El Cristo franciscano es, sí, el Cristo del dogma y el Cristo del misterio, pero alcanzado por vía de meditación, de experiencia mística. Como hemos visto, fue Francisco quien encendió en el corazón puro y noble de Clara el amor a Jesucristo, haciendo de ella una verdadera enamorada del crucificado pobre. Por una noticia, algo tardía, pero atendible, sabemos que, en los primeros tiempos difíciles, con sólo oírle en una plática pronunciar el nombre de Jesús, con aquel tono de afecto que ella bien conocía, «le comunicó Cristo tal ánimo y fuerza que, desde aquel momento, ya no halló dificultosa ninguna tribulación ni adversidad».[9]
 En las cartas a santa Inés de Praga hallamos bellas efusiones de su corazón, saturado del «superconocimiento» del Esposo divino: «Os habéis entregado al Esposo de más noble alcurnia... Amándole a él sois casta, abrazándole sois más pura, poseyéndole sois virgen. No hay poder más fuerte, no hay munificencia más espléndida, no hay belleza más seductora, ni hay amor más suave ni apostura más elegante. Estáis ya unida a él en estrecho abrazo...» (1CtaCl 7-9).
«Ama sin reservas a aquel que se ha dado totalmente por amor.
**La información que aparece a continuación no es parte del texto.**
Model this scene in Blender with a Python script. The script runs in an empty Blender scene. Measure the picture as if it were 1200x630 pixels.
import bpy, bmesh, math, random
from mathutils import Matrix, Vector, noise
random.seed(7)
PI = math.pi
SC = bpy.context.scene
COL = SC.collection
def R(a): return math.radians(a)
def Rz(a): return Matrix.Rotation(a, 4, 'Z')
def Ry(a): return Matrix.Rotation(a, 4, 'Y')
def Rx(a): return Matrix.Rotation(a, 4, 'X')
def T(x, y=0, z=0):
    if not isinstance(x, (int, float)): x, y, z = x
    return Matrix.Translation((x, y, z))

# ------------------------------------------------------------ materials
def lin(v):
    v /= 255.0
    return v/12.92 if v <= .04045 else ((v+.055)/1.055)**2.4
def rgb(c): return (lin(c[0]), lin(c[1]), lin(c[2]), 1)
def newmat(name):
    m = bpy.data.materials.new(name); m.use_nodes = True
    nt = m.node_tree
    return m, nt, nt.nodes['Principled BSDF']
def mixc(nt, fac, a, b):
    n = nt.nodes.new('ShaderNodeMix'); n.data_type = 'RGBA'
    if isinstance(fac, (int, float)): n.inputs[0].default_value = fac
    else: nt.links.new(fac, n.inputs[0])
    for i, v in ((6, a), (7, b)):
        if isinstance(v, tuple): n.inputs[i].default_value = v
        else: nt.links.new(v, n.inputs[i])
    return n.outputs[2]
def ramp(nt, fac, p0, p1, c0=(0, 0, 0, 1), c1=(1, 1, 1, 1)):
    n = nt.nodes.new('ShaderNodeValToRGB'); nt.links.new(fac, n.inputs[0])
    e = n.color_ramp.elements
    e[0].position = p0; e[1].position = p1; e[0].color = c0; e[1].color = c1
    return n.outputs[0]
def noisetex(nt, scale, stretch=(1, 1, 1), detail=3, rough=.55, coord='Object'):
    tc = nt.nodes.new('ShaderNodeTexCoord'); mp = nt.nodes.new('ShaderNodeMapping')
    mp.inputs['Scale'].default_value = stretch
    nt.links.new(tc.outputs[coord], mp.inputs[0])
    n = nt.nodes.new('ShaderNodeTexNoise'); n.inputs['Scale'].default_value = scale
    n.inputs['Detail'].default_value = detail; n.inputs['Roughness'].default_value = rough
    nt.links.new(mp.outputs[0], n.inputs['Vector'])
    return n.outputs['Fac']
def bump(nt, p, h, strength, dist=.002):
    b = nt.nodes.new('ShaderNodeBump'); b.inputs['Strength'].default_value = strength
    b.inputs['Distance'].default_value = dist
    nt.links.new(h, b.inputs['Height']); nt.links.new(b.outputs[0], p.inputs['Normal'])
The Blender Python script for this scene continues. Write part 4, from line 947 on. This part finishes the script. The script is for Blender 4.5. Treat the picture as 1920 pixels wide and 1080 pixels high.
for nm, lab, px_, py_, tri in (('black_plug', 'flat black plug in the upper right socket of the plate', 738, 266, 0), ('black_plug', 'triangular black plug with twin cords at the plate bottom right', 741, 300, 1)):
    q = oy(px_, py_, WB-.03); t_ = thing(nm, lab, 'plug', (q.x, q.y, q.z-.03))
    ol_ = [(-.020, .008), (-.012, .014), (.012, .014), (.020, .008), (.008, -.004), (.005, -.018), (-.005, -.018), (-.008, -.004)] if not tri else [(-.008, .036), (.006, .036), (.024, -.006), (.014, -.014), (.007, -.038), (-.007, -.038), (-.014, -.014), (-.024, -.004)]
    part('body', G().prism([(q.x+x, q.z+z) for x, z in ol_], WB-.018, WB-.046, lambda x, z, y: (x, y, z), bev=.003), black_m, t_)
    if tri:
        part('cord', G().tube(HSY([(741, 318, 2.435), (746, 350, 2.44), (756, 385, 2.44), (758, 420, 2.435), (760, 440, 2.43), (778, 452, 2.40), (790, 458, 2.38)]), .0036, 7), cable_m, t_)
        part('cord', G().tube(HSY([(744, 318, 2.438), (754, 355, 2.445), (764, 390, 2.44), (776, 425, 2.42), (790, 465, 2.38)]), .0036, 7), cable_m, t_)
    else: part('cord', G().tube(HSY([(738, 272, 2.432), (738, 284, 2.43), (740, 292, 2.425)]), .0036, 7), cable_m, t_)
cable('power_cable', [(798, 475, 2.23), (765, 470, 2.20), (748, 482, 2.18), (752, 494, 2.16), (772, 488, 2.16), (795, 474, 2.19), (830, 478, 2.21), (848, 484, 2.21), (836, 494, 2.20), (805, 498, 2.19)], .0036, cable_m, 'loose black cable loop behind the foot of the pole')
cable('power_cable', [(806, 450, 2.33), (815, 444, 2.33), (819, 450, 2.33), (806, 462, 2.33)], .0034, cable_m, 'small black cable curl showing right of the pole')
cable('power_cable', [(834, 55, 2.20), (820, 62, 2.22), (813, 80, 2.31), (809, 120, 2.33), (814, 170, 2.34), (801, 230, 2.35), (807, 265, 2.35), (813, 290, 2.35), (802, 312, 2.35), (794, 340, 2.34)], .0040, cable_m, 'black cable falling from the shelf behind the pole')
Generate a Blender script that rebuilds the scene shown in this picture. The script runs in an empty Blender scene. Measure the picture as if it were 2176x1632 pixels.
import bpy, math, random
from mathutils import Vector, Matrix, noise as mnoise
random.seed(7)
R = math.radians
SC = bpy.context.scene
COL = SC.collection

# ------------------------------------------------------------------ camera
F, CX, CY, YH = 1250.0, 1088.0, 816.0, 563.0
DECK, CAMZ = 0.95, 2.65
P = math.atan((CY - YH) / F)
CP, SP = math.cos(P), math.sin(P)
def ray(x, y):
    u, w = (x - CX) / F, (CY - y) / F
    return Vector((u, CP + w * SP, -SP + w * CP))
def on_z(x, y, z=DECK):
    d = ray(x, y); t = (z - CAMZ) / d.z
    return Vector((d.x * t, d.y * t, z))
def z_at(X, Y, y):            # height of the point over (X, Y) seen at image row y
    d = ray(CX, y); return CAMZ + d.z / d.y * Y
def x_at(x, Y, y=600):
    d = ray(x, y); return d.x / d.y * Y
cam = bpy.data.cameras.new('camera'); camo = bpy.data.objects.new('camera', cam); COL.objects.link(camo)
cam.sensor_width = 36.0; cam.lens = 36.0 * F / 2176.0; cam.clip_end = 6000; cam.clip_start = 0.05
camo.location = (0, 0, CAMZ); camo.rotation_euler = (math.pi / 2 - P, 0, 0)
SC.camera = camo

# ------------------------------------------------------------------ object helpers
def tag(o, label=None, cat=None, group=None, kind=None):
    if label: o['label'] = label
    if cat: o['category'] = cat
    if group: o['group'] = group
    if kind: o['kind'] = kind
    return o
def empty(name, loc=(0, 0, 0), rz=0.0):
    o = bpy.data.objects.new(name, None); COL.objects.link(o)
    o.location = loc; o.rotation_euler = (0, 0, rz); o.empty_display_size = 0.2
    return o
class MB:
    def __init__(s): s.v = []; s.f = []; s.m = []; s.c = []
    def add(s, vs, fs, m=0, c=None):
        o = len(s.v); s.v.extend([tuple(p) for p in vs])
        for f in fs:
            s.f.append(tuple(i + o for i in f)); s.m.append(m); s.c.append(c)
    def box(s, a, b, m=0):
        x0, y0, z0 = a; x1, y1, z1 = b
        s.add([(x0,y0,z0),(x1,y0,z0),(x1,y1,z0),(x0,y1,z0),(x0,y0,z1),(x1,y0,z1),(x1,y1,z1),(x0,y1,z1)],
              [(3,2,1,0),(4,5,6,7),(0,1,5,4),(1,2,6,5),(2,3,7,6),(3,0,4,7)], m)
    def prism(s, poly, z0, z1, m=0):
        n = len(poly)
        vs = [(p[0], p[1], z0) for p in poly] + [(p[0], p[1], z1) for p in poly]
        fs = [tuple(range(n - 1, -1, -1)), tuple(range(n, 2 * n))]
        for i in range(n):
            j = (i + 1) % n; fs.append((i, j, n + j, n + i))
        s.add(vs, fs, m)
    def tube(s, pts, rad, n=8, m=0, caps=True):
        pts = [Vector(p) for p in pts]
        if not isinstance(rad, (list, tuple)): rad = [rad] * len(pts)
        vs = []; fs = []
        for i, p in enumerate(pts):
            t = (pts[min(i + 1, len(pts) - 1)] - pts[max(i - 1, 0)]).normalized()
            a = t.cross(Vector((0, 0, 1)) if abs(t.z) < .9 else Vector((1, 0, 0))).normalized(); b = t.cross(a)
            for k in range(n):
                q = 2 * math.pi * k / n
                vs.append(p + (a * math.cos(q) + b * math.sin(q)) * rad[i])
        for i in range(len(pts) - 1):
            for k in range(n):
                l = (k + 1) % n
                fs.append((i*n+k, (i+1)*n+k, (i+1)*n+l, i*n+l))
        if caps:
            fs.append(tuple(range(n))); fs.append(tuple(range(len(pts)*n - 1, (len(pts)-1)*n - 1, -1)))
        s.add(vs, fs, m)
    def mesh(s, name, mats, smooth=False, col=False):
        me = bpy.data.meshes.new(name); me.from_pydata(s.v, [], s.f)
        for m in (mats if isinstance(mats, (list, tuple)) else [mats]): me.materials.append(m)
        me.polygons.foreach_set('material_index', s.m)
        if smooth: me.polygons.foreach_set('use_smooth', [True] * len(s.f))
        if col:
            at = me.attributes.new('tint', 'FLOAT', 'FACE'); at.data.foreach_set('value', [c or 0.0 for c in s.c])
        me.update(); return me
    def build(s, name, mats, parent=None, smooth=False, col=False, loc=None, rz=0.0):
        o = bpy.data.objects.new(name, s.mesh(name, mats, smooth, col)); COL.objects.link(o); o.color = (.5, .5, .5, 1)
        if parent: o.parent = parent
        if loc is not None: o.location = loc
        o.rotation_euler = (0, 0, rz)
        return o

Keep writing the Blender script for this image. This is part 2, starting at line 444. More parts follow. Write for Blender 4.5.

El sol y la luna admiran su belleza; sus prendas son de precio y grandeza infinitos. Me refiero al Hijo del Altísimo, que la Virgen dio a luz, sin dejar por ello de ser virgen...» (3CtaCl 15-17).
«Dichosa tú, a quien se concede gozar de este sagrado convite, para poder unirte con todas las fibras de tu corazón a aquél cuya belleza es la admiración de los escuadrones bienaventurados del cielo; su amor enamora, su vista recrea; su bondad llena, su dulzura sacia; su recuerdo inunda de luz suave; a su perfume resucitarán los muertos y su gloriosa visión hará felices a todos los ciudadanos de la Jerusalén celeste» (4CtaCl 9-13).